Abécédaire

 
 Kamikaze
 
 


Hélène Merlin-Kajman

28/02/2015

Le kamikaze fonce sur sa cible et se tue pour la tuer, la tue en se tuant. Aucune audace, aucun courage, aucun héroïsme ne le guide : obéissant aux ordres, il tue peut-être avec répugnance et se suicide sûrement avec terreur. D’autant qu’à la vérité, l’Histoire rapporte que s’il mourait presque toujours, il tuait plutôt rarement.

Avant de partir, il devait cérémoniellement prononcer la consécration de son acte. Sans doute arrivait-il qu’il ressemblât à l’Horace de Corneille, exalté à l’idée de « mourir pour la patrie » ; ou, plus dubitatif mais encore serein, à Curiace. Mais les historiens sont formels : interchangeables, anonymes, les kamikazes japonais fonctionnaient comme des leviers dont l’armée disposait ; et ils le savaient. Ils allaient à la mort comme on va à l’abattoir – l’abattoir de l’honneur.

Il est étrange que dans la vie ordinaire, nous regardions non sans tendresse ni même admiration le kamikaze par métaphore. Nous ne pensons guère à sa cible – il la rate comme la rataient la plupart des kamikazes historiques. Nous sommes sensibles aux risques qu’il prend, déplorant volontiers qu’il ne sache pas mieux diriger ses qualités de courage. Le kamikaze brûle les étapes et va droit au but, un but qui ne menace personne sinon lui. Tout son problème est qu’il ne sait pas bien ajuster ses moyens à sa fin : c’est lui-même qu’il prend pour moyen, un moyen forcément disproportionné. Mais dans cette maladresse suicidaire dont nous sommes les spectateurs impuissants, nous lisons une grandeur et l’encourageons secrètement, comme s’il était dépositaire de certaines de nos aspirations les plus cachées.

Jamais nous ne pensons au kamikaze comme à un résistant. De celui-ci, il lui manque l’engagement volontaire. Et ceux qui pensent au terroriste comme à un kamikaze ont tort pour la même raison.

La figure du kamikaze nous aide cependant à distinguer le résistant et le terroriste.

S’il peut tuer et risquer d’y laisser sa vie, le résistant économise les vies humaines puisque c’est au nom de leur égale dignité qu’il combat. Le terroriste prend en otage des vies humaines, non seulement parce qu’il en tue bien trop sans discrimination, mais parce qu’il installe la peur dans le coeur de tous les survivants, préalable à tous les asservissements.
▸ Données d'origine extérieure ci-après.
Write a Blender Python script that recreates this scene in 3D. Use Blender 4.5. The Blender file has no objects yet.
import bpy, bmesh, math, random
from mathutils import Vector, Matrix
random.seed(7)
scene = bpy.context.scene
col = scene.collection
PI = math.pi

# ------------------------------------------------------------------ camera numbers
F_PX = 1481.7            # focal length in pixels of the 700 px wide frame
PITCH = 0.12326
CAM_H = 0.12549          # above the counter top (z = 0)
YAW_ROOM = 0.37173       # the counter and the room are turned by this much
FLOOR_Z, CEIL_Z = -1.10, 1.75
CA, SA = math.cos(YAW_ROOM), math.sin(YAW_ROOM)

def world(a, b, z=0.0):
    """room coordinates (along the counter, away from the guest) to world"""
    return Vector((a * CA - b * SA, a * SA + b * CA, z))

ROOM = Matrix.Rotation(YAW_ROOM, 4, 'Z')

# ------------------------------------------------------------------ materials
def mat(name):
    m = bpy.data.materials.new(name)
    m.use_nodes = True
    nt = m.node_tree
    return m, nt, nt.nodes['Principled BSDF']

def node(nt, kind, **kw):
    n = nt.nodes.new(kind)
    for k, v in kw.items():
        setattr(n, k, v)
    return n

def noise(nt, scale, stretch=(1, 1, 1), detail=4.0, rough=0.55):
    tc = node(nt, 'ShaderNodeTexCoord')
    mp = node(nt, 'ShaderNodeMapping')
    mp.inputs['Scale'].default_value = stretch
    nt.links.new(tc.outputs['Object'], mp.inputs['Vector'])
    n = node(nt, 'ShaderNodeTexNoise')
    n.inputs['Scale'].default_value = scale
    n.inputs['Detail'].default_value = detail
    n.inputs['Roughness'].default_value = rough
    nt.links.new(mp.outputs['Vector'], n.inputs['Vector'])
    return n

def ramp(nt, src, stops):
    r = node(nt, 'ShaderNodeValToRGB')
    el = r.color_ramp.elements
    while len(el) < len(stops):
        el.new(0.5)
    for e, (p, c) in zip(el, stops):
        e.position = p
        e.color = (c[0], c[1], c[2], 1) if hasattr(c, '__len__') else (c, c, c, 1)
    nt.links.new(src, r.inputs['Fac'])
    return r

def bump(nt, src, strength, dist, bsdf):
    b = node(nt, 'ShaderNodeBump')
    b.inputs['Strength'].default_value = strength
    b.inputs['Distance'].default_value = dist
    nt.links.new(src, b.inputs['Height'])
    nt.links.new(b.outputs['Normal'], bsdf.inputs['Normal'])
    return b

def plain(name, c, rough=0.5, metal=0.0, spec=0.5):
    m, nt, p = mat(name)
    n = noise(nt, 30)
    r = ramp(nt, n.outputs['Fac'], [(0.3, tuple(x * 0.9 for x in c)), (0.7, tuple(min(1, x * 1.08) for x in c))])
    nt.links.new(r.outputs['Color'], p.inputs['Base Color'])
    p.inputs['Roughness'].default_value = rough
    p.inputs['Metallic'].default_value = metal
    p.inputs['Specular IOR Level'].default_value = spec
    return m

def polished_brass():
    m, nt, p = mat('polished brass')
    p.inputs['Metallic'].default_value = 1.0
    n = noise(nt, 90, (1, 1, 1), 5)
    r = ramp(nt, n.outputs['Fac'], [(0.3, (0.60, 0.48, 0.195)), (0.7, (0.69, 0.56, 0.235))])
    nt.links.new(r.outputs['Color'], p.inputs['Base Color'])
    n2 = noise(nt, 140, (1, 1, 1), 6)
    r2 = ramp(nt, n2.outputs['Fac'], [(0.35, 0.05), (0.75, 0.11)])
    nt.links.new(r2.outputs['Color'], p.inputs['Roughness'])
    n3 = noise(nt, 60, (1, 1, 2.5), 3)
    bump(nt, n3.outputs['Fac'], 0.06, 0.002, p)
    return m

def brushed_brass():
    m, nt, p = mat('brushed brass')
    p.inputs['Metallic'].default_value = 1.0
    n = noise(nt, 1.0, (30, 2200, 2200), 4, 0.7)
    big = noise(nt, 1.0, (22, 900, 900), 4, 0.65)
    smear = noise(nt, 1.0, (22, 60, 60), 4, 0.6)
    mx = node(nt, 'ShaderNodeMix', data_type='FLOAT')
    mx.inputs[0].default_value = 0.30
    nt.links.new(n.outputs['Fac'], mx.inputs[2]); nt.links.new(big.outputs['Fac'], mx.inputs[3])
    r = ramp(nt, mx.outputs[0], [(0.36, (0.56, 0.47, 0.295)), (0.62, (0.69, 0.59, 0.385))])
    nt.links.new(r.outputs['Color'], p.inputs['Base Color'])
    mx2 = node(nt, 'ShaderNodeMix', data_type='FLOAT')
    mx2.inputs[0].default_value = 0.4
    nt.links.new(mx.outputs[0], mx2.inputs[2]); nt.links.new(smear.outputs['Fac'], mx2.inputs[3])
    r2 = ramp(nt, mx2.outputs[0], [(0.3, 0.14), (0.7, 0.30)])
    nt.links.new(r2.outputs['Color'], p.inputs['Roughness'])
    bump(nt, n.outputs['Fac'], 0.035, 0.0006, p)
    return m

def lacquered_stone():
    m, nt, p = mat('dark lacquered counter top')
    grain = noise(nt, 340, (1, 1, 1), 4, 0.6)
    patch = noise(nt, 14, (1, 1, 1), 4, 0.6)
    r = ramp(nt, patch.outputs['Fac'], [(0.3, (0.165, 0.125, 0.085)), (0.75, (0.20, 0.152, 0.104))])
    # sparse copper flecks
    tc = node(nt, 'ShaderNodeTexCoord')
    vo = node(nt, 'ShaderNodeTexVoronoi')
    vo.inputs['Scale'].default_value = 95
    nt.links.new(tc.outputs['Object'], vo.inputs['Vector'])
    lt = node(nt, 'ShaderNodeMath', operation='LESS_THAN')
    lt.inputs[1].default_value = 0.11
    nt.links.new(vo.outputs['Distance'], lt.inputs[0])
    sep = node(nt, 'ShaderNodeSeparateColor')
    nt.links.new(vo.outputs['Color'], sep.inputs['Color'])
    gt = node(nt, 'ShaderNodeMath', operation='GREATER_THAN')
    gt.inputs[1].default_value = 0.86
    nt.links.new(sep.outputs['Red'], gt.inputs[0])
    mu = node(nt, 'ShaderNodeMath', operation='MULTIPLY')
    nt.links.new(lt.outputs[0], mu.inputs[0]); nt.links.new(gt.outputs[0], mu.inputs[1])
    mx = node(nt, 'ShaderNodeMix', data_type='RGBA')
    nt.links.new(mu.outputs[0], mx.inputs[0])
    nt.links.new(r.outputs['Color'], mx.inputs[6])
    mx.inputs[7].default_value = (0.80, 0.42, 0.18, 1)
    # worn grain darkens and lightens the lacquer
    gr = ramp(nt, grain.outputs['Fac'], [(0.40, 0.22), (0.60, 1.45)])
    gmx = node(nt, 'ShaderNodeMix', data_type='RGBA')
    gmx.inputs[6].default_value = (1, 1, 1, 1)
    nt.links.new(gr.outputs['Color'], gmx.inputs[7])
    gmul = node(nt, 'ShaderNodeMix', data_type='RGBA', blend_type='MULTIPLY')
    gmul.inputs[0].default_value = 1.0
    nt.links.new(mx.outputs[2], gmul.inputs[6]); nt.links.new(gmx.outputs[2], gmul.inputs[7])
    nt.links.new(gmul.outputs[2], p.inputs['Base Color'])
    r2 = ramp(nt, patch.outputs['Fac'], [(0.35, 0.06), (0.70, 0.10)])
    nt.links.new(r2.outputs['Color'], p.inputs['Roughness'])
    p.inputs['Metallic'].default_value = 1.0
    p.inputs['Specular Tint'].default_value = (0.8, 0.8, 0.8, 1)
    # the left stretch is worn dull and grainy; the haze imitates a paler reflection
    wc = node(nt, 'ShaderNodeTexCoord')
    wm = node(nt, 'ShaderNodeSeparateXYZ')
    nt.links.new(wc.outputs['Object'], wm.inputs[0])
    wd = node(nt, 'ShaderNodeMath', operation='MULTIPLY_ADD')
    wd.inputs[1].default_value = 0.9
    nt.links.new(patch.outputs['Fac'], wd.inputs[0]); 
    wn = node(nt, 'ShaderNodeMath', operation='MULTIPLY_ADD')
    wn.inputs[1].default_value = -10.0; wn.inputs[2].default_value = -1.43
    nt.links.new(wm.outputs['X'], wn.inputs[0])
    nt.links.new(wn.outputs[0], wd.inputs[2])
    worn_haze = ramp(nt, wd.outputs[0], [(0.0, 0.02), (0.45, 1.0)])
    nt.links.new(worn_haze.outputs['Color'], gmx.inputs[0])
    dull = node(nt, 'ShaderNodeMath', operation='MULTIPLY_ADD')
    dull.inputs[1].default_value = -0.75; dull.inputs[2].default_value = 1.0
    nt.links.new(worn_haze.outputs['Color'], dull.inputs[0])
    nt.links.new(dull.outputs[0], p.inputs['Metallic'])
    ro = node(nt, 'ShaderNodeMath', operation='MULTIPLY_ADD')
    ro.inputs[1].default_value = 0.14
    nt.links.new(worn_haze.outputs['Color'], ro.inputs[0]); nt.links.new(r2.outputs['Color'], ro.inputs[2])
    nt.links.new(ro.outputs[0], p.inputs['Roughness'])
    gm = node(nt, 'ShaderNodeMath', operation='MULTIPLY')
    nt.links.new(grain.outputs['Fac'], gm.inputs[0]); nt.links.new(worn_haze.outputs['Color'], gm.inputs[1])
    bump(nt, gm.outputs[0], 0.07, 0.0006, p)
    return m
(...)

La colère du résistant et celle du terroriste n’ont pas la même couleur. Pleine d’espoir, la première a pour mémoire la justice et la solidarité. La seconde se profile sur fond d’un cauchemar harcelant que rien ne parvient à dissiper.

Quant au kamikaze, il n’en éprouve pas. Peut-être le kamikaze par métaphore en éprouve-t-il : mais il ne sait pas la diriger. Il est le vestige d’une incompréhension dont il ne sait pas nous débarrasser mais pour laquelle il témoigne en brûlant solitairement.